*Available data*
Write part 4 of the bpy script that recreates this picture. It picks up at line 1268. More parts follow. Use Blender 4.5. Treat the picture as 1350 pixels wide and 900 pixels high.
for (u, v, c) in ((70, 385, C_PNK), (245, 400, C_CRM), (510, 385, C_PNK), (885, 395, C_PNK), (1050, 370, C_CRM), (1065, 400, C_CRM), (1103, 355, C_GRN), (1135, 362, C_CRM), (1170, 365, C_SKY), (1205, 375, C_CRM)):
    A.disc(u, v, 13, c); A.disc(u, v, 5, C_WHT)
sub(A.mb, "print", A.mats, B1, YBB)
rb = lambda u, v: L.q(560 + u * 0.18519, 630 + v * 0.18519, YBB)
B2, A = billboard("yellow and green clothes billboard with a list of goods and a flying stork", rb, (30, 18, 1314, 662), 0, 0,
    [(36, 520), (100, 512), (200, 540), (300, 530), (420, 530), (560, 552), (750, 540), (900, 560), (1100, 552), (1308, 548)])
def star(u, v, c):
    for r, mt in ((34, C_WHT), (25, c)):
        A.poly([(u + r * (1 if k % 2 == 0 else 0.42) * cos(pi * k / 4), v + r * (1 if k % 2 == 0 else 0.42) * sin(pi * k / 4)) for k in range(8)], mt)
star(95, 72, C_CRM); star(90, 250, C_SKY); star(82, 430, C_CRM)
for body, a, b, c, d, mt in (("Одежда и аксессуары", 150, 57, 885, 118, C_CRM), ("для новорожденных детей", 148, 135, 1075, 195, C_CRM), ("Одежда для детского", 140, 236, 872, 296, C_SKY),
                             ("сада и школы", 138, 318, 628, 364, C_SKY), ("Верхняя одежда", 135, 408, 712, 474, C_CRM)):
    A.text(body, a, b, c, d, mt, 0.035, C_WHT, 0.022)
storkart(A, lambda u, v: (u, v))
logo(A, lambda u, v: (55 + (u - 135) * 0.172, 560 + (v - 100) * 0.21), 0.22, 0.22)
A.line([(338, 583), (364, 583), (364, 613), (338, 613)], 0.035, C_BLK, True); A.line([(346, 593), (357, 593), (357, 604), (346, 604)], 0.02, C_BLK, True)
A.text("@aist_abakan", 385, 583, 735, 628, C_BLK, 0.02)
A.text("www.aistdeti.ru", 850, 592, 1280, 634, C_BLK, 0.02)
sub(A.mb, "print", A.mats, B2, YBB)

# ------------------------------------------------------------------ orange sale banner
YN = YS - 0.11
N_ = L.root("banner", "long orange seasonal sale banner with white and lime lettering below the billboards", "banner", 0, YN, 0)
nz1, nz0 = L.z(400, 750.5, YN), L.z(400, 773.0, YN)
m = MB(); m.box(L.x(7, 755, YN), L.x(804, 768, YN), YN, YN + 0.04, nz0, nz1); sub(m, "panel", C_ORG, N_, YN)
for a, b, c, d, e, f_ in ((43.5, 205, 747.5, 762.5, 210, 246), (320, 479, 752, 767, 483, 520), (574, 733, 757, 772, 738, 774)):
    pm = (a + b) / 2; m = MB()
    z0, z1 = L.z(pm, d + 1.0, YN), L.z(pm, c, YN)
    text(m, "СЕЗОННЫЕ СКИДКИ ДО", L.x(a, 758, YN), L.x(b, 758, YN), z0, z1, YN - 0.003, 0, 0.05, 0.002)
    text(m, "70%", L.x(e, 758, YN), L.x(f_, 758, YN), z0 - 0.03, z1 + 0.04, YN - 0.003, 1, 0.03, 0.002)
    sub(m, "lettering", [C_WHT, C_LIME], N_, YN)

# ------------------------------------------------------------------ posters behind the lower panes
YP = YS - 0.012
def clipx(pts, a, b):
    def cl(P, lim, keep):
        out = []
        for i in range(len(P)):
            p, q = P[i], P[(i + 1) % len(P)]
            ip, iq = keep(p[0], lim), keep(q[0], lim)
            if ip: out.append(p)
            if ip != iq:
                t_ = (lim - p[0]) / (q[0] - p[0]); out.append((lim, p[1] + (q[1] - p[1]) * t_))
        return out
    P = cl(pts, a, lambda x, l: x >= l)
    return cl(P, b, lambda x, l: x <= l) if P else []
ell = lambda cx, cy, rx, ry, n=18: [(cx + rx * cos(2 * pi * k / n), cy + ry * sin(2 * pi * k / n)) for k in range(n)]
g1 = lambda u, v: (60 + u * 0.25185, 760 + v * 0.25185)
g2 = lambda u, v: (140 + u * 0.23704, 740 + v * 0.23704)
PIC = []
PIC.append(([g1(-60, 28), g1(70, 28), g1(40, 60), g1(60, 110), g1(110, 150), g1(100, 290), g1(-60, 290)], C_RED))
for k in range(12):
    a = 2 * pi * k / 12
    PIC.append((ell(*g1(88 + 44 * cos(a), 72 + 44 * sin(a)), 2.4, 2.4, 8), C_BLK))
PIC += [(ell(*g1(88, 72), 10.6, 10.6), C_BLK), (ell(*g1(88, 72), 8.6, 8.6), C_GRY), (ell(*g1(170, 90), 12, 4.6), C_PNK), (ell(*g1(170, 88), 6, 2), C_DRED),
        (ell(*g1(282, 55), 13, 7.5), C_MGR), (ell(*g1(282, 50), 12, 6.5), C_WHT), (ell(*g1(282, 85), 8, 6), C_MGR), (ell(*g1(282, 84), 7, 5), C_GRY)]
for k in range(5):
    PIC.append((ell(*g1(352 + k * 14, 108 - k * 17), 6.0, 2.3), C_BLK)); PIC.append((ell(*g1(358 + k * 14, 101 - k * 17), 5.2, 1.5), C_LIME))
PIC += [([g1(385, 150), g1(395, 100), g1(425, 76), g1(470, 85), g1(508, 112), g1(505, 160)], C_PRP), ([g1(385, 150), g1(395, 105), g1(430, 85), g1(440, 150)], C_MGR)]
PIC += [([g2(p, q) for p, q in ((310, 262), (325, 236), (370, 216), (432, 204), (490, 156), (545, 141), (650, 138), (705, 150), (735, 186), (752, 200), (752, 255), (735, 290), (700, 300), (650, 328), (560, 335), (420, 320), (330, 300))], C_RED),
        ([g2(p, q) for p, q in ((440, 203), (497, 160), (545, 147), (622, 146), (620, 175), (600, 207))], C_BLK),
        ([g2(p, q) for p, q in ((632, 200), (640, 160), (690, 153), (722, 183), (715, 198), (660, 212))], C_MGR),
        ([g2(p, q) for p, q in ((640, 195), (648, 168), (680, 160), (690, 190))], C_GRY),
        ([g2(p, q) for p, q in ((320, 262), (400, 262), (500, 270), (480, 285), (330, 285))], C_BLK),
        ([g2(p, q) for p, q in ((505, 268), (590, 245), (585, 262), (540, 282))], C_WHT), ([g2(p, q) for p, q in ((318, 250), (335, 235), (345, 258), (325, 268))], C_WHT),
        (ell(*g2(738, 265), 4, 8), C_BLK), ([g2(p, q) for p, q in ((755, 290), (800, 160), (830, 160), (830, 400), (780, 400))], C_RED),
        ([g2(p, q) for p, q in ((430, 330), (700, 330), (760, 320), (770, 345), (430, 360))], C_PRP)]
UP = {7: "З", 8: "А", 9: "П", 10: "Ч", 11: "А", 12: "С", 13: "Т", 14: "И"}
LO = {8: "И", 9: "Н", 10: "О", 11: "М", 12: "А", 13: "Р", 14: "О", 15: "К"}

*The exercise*
Beginning at the top of the data, please return every line until and including the line containing "A.mats, B2, YBB)", copied exactly, and nothing past it.

*Final result*
Write part 4 of the bpy script that recreates this picture. It picks up at line 1268. More parts follow. Use Blender 4.5. Treat the picture as 1350 pixels wide and 900 pixels high.
for (u, v, c) in ((70, 385, C_PNK), (245, 400, C_CRM), (510, 385, C_PNK), (885, 395, C_PNK), (1050, 370, C_CRM), (1065, 400, C_CRM), (1103, 355, C_GRN), (1135, 362, C_CRM), (1170, 365, C_SKY), (1205, 375, C_CRM)):
    A.disc(u, v, 13, c); A.disc(u, v, 5, C_WHT)
sub(A.mb, "print", A.mats, B1, YBB)
rb = lambda u, v: L.q(560 + u * 0.18519, 630 + v * 0.18519, YBB)
B2, A = billboard("yellow and green clothes billboard with a list of goods and a flying stork", rb, (30, 18, 1314, 662), 0, 0,
    [(36, 520), (100, 512), (200, 540), (300, 530), (420, 530), (560, 552), (750, 540), (900, 560), (1100, 552), (1308, 548)])
def star(u, v, c):
    for r, mt in ((34, C_WHT), (25, c)):
        A.poly([(u + r * (1 if k % 2 == 0 else 0.42) * cos(pi * k / 4), v + r * (1 if k % 2 == 0 else 0.42) * sin(pi * k / 4)) for k in range(8)], mt)
star(95, 72, C_CRM); star(90, 250, C_SKY); star(82, 430, C_CRM)
for body, a, b, c, d, mt in (("Одежда и аксессуары", 150, 57, 885, 118, C_CRM), ("для новорожденных детей", 148, 135, 1075, 195, C_CRM), ("Одежда для детского", 140, 236, 872, 296, C_SKY),
                             ("сада и школы", 138, 318, 628, 364, C_SKY), ("Верхняя одежда", 135, 408, 712, 474, C_CRM)):
    A.text(body, a, b, c, d, mt, 0.035, C_WHT, 0.022)
storkart(A, lambda u, v: (u, v))
logo(A, lambda u, v: (55 + (u - 135) * 0.172, 560 + (v - 100) * 0.21), 0.22, 0.22)
A.line([(338, 583), (364, 583), (364, 613), (338, 613)], 0.035, C_BLK, True); A.line([(346, 593), (357, 593), (357, 604), (346, 604)], 0.02, C_BLK, True)
A.text("@aist_abakan", 385, 583, 735, 628, C_BLK, 0.02)
A.text("www.aistdeti.ru", 850, 592, 1280, 634, C_BLK, 0.02)
sub(A.mb, "print", A.mats, B2, YBB)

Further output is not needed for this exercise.